*Goal of the exercise*: Copy exactly, and only, the lines between the line holding "Recreate this scene" and the line holding "cam_data.dof.aperture_fstop = 23", inclusive; skip the pictures.

*Source material*:
++++++++++++++++++++

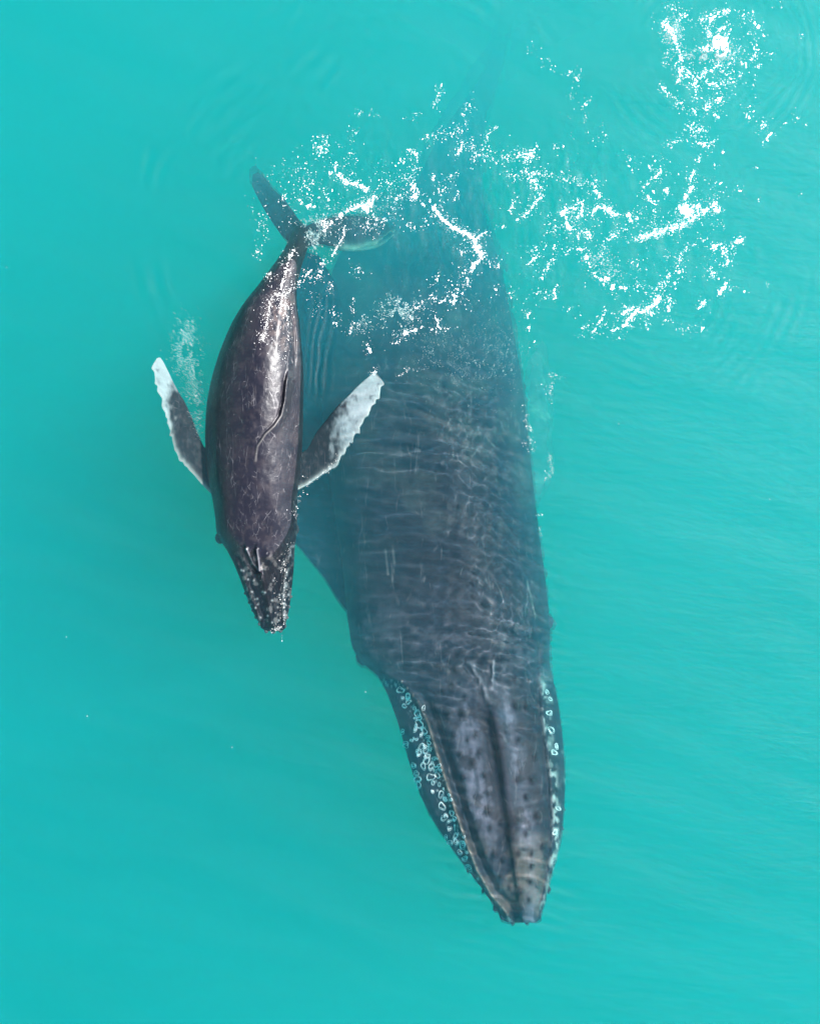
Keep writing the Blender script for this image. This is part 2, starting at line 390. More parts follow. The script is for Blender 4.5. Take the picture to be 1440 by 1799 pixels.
def join(parts):
    V = []; F = []; C = []; R = []; o = 0
    for v, f, c, r in parts:
        V.append(v); C.append(c[:, :3]); R.append(r); F += [tuple(int(x)+o for x in g) for g in f]; o += len(v)
    return np.vstack(V), F, np.vstack(C), np.vstack(R)

def add_relief(o, R):
    a = o.data.color_attributes.new('relief', 'FLOAT_COLOR', 'POINT'); c = np.ones((len(R), 4), np.float32); c[:, :3] = R
    a.data.foreach_set('color', c.ravel())

# ---- mother -------------------------------------------------------
MR = [ # py, xl, xr, crest, ztop, hr, p
 (1621, 891, 941, 917, -.55, .8, 2.2), (1616, 881, 948, 917, -.46, .8, 2.3), (1606, 876, 950, 916, -.40, .8, 2.4), (1590, 866, 955, 914, -.36, .75, 2.5),
 (1560, 845, 962, 910, -.30, .7, 2.6), (1520, 815, 973, 906, -.26, .68, 2.6), (1480, 786, 983, 902, -.24, .66, 2.6), (1440, 760, 988, 898, -.22, .66, 2.6),
 (1400, 740, 991, 894, -.22, .66, 2.6), (1350, 722, 991, 888, -.22, .68, 2.5), (1300, 708, 988, 882, -.24, .7, 2.5), (1250, 692, 982, 872, -.26, .72, 2.4),
 (1210, 676, 975, 864, -.28, .74, 2.4), (1185, 660, 969, 858, -.30, .76, 2.3), (1168, 640, 966, 852, -.32, .78, 2.3), (1150, 626, 965, 846, -0.3, .78, 2.3),
 (1100, 613, 966, 832, -0.3, .8, 2.2), (1050, 608, 961, 820, -0.3, .82, 2.2), (1000, 602, 955, 812, -0.31, .84, 2.15), (900, 588, 942, 800, -0.36, .86, 2.1),
 (800, 572, 931, 790, -0.46, .88, 2.1), (700, 566, 921, 780, -0.68, .9, 2.0), (600, 574, 905, 768, -1.32, .9, 2.0), (500, 576, 886, 762, -2.25, .95, 2.0),
 (420, 616, 866, 768, -3.7, 1.05, 2.0), (330, 722, 846, 782, -5.3, 1.2, 2.0), (250, 765, 846, 806, -6.9, 1.4, 2.0), (180, 812, 868, 840, -8.3, 1.5, 2.0),
 (120, 852, 884, 868, -9.6, 1.4, 2.0), (70, 868, 898, 883, -11, .9, 2.0)]
RIDGE = [(860, 1225), (870, 1270), (879, 1320), (886, 1370), (893, 1420), (900, 1480), (908, 1540), (915, 1600)]
LIPL = [(652, 1182), (680, 1184), (706, 1197), (733, 1230), (752, 1272), (768, 1325), (784, 1375), (800, 1425), (818, 1478), (838, 1530), (862, 1572), (890, 1604)]
EDGEL = [(770, 1236), (786, 1280), (799, 1325), (814, 1380), (829, 1430), (843, 1485), (862, 1540), (890, 1590)]
LIPR = [(958, 1100), (947, 1140), (944, 1190), (948, 1250), (955, 1310), (962, 1370), (966, 1430), (966, 1480), (960, 1530), (950, 1580)]
BLOW = [[(824, 1163), (838, 1185), (850, 1208), (860, 1236)], [(866, 1160), (866, 1185), (864, 1212)]]
TUB = [(800, 1177, 5), (794, 1203, 5), (770, 1170, 3), (812, 1253, 5), (787, 1258, 5), (836, 1290, 5), (797, 1291, 4), (906, 1193, 4), (906, 1240, 6), (930, 1196, 3),
       (910, 1370, 6), (906, 1441, 7), (945, 1434, 6), (897, 1466, 7), (838, 1472, 6), (858, 1424, 5), (868, 1502, 5), (915, 1567, 6), (905, 1593, 4), (954, 1487, 5),
       (880, 1540, 4), (934, 1523, 4), (830, 1340, 5), (850, 1360, 4), (812, 1365, 4), (876, 1560, 3), (940, 1330, 4), (925, 1400, 4), (862, 1455, 5), (818, 1225, 4), (778, 1215, 3), (842, 1320, 4), (912, 1300, 5), (935, 1370, 5), (858, 1395, 5), (880, 1445, 4), (925, 1465, 5), (912, 1500, 5), (935, 1500, 4), (850, 1500, 4), (895, 1560, 4), (930, 1580, 4), (808, 1325, 4), (925, 1240, 4), (822, 1420, 4), (822, 1300, 4), (884, 1510, 4), (932, 1550, 4)]
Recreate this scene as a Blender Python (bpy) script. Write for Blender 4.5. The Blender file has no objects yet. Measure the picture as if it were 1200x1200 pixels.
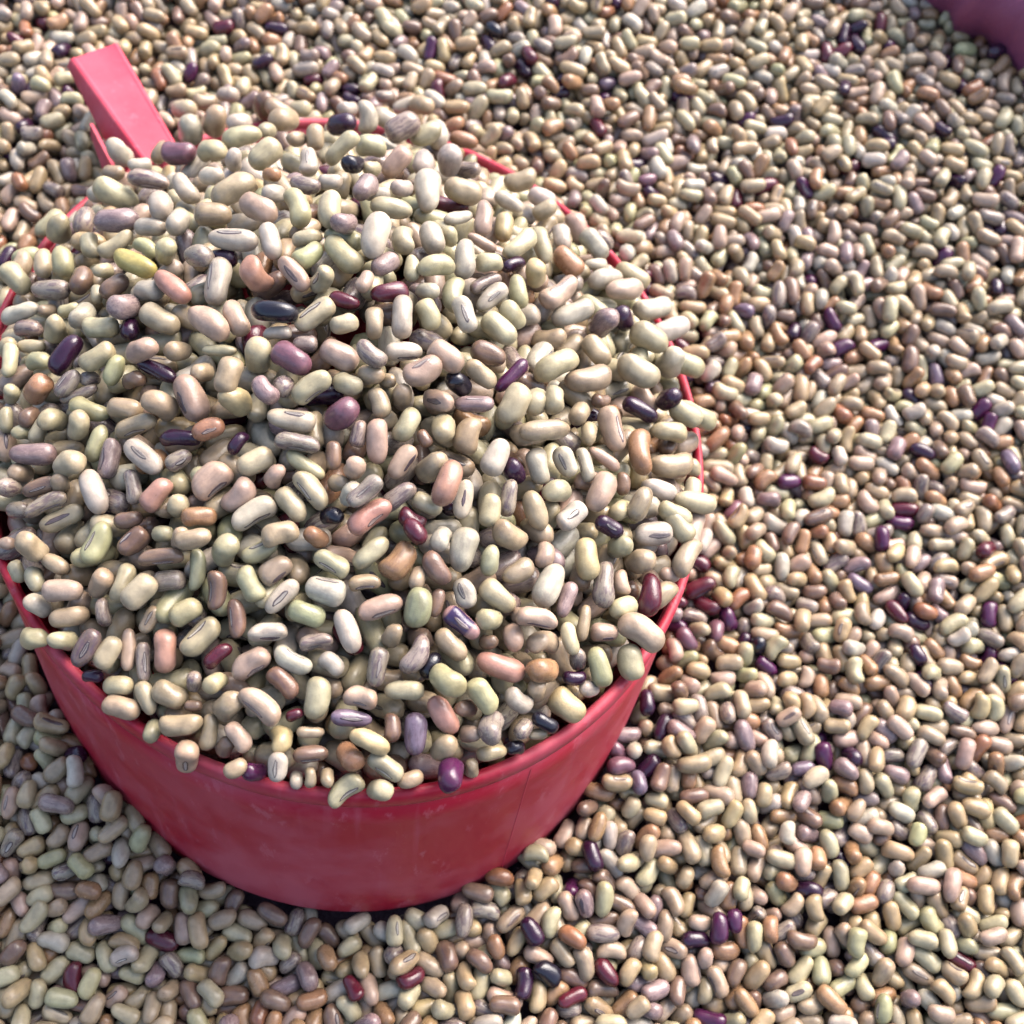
import bpy, bmesh, math, random, base64, zlib
import numpy as np
from mathutils import Vector, Matrix

S = bpy.context.scene
C = S.collection
MM = 0.001

# ------------------------------------------------------------------ camera
cam_data = bpy.data.cameras.new("camera")
cam = bpy.data.objects.new("camera", cam_data)
C.objects.link(cam)
S.camera = cam
RT, UP, FW = Vector((0.9848182, 0.1370558, 0.1065304)), Vector((-0.1735886, 0.7775568, 0.6043777)), Vector((0.0000000, 0.6136947, -0.7895435))
EYE = Vector((39.1626344, -177.7663354, 255.7674973)) * MM
cam.matrix_world = Matrix(((RT.x, UP.x, -FW.x, EYE.x), (RT.y, UP.y, -FW.y, EYE.y),
                           (RT.z, UP.z, -FW.z, EYE.z), (0, 0, 0, 1)))
cam_data.sensor_width = 36
cam_data.lens = 43.5
cam_data.clip_start = 0.01
cam_data.clip_end = 50
cam_data.dof.use_dof = True
cam_data.dof.focus_distance = 0.224
cam_data.dof.aperture_fstop = 23

# ------------------------------------------------------------------ light
SUN_EL, SUN_AZ = math.radians(52), math.radians(38)      # azimuth from +Y towards +X
world = bpy.data.worlds.new("World")
S.world = world
world.use_nodes = True
nt = world.node_tree
bg = nt.nodes["Background"]
sky = nt.nodes.new("ShaderNodeTexSky")
sky.sky_type = 'NISHITA'
sky.sun_disc = False
sky.sun_elevation = SUN_EL
sky.sun_rotation = SUN_AZ
sky.air_density = 0.9
sky.dust_density = 5.0
sky.ozone_density = 1.0
nt.links.new(sky.outputs[0], bg.inputs[0])
bg.inputs[1].default_value = 0.12
sun_data = bpy.data.lights.new("sun", 'SUN')
sun_data.energy = 1.35
sun_data.angle = math.radians(52)
sun_data.color = (1.0, 0.975, 0.96)
sun = bpy.data.objects.new("sun", sun_data)
C.objects.link(sun)
sd = Vector((math.sin(SUN_AZ) * math.cos(SUN_EL), math.cos(SUN_AZ) * math.cos(SUN_EL), math.sin(SUN_EL)))
sun.rotation_euler = sd.to_track_quat('Z', 'Y').to_euler()
sun.location = sd * 2
S.view_settings.view_transform = 'Standard'
S.view_settings.look = 'None'
S.view_settings.gamma = 1
S.view_settings.exposure = 2.12
S.cycles.max_bounces = 6
S.cycles.diffuse_bounces = 1

# ------------------------------------------------------------------ materials
def new_mat(name):
    m = bpy.data.materials.new(name)
    m.use_nodes = True
    n = m.node_tree.nodes
    return m, n, m.node_tree.links, n["Principled BSDF"]

def node(n, t, **kw):
    x = n.new(t)
    for k, v in kw.items():
        setattr(x, k, v)
    return x

def bean_material():
    m, n, l, b = new_mat("bean_skin")
    col = node(n, "ShaderNodeAttribute", attribute_name="col")
    loc = node(n, "ShaderNodeAttribute", attribute_name="loc")
    # streaks running along the bean, only on the mottled kinds
    mp = node(n, "ShaderNodeMapping"); mp.inputs["Scale"].default_value = (0.28, 1.15, 1.15)
    l.new(loc.outputs["Vector"], mp.inputs[0])
    st = node(n, "ShaderNodeTexNoise"); st.inputs["Scale"].default_value = 1.15
    st.inputs["Detail"].default_value = 5; st.inputs["Roughness"].default_value = 0.65
    l.new(mp.outputs[0], st.inputs[0])
    r1 = node(n, "ShaderNodeMapRange"); r1.inputs[1].default_value = .47; r1.inputs[2].default_value = .60
    l.new(st.outputs[0], r1.inputs[0])
    k = node(n, "ShaderNodeMath", operation='MULTIPLY')
    l.new(r1.outputs[0], k.inputs[0]); l.new(col.outputs["Alpha"], k.inputs[1])
    mx = node(n, "ShaderNodeMix", data_type='RGBA')
    l.new(k.outputs[0], mx.inputs[0]); l.new(col.outputs["Color"], mx.inputs[6])
    mx.inputs[7].default_value = (0.075, 0.045, 0.06, 1)
    # faint blotches and scurf on every bean
    bl = node(n, "ShaderNodeTexNoise"); bl.inputs["Scale"].default_value = 0.55; bl.inputs["Detail"].default_value = 6
    l.new(loc.outputs["Vector"], bl.inputs[0])
    r2 = node(n, "ShaderNodeMapRange"); r2.inputs[1].default_value = .35; r2.inputs[2].default_value = .68
    r2.inputs[3].default_value = .78; r2.inputs[4].default_value = 1.12
    l.new(bl.outputs[0], r2.inputs[0])
    hs = node(n, "ShaderNodeHueSaturation")
    l.new(r2.outputs[0], hs.inputs["Value"]); l.new(mx.outputs[2], hs.inputs["Color"])
    l.new(hs.outputs[0], b.inputs["Base Color"])
    bw = node(n, "ShaderNodeRGBToBW"); l.new(hs.outputs[0], bw.inputs[0])
    r3 = node(n, "ShaderNodeMapRange"); r3.inputs[1].default_value = .02; r3.inputs[2].default_value = .35
    r3.inputs[3].default_value = .20; r3.inputs[4].default_value = .40
    l.new(bw.outputs[0], r3.inputs[0]); l.new(r3.outputs[0], b.inputs["Roughness"])
    fn = node(n, "ShaderNodeTexNoise"); fn.inputs["Scale"].default_value = 3.2; fn.inputs["Detail"].default_value = 3
    l.new(loc.outputs["Vector"], fn.inputs[0])
    bp = node(n, "ShaderNodeBump"); bp.inputs["Strength"].default_value = .16; bp.inputs["Distance"].default_value = .0005
    l.new(fn.outputs[0], bp.inputs["Height"]); l.new(bp.outputs[0], b.inputs["Normal"])
    b.inputs["Specular IOR Level"].default_value = .5
    return m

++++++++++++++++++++

*Full solution*:
Recreate this scene as a Blender Python (bpy) script. Write for Blender 4.5. The Blender file has no objects yet. Measure the picture as if it were 1200x1200 pixels.
import bpy, bmesh, math, random, base64, zlib
import numpy as np
from mathutils import Vector, Matrix

S = bpy.context.scene
C = S.collection
MM = 0.001

# ------------------------------------------------------------------ camera
cam_data = bpy.data.cameras.new("camera")
cam = bpy.data.objects.new("camera", cam_data)
C.objects.link(cam)
S.camera = cam
RT, UP, FW = Vector((0.9848182, 0.1370558, 0.1065304)), Vector((-0.1735886, 0.7775568, 0.6043777)), Vector((0.0000000, 0.6136947, -0.7895435))
EYE = Vector((39.1626344, -177.7663354, 255.7674973)) * MM
cam.matrix_world = Matrix(((RT.x, UP.x, -FW.x, EYE.x), (RT.y, UP.y, -FW.y, EYE.y),
                           (RT.z, UP.z, -FW.z, EYE.z), (0, 0, 0, 1)))
cam_data.sensor_width = 36
cam_data.lens = 43.5
cam_data.clip_start = 0.01
cam_data.clip_end = 50
cam_data.dof.use_dof = True
cam_data.dof.focus_distance = 0.224
cam_data.dof.aperture_fstop = 23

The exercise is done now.